Author | : Maury Nicely |
Publisher | : Univ. of Tennessee Press |
Total Pages | : 550 |
Release | : 2023-05-19 |
Genre | : Biography & Autobiography |
ISBN | : 1621908011 |
On the morning of August 21, 1861, John T. Wilder, a brash young colonel of a Union mounted infantry unit nicknamed the “Lightning Brigade” ordered his men to open fire on the city of Chattanooga, Tennessee, damaging buildings, sinking steamboats along the riverfront, and injuring men, women, and children. In the midst of Reconstruction and an emerging new South a mere eight years later, Wilder was elected mayor of Chattanooga.
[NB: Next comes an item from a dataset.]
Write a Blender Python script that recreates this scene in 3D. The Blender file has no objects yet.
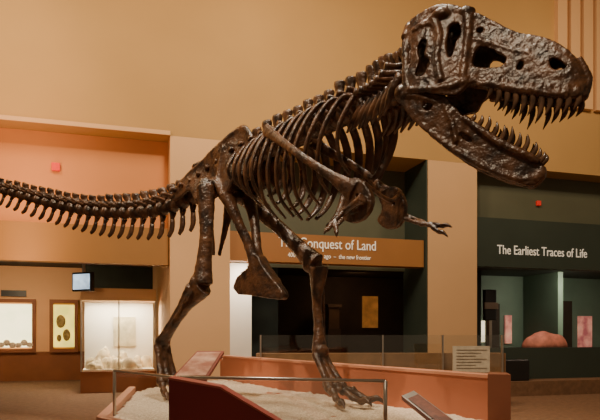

While Wilder is most closely associated with the Lightning Brigade, which helped to pioneer the use of both mounted infantry and repeating firearms during the American Civil War, his military accomplishments occupied only five years of his eighty-seven year life. His immense postwar success, however, left a permanent mark on the industrial development of the war-torn South in the second half of the nineteenth century. It is the comprehensive picture of Wilder’s nearly nine decades that Maury Nicely seeks to capture in Forging a New South: The Life of General John T. Wilder. “For many war heroes, there was not much beyond the war worth telling,” Nicely writes. “Such was not the case with Wilder.” A successful entrepreneur and industrialist, after the war Wilder relocated to East Tennessee, where he created dozens of businesses, factories, mines, hotels, and towns; was elected mayor of the city he had shelled during the war; and cultivated close personal and business relationships with Federal and Confederate veterans alike, helping to create a new South in the wake of a devastating conflict. Presented in two parts and accompanied by more than sixty detailed photographs and maps, Nicely’s balanced study fills a significant void—the first complete biography of General John T. Wilder.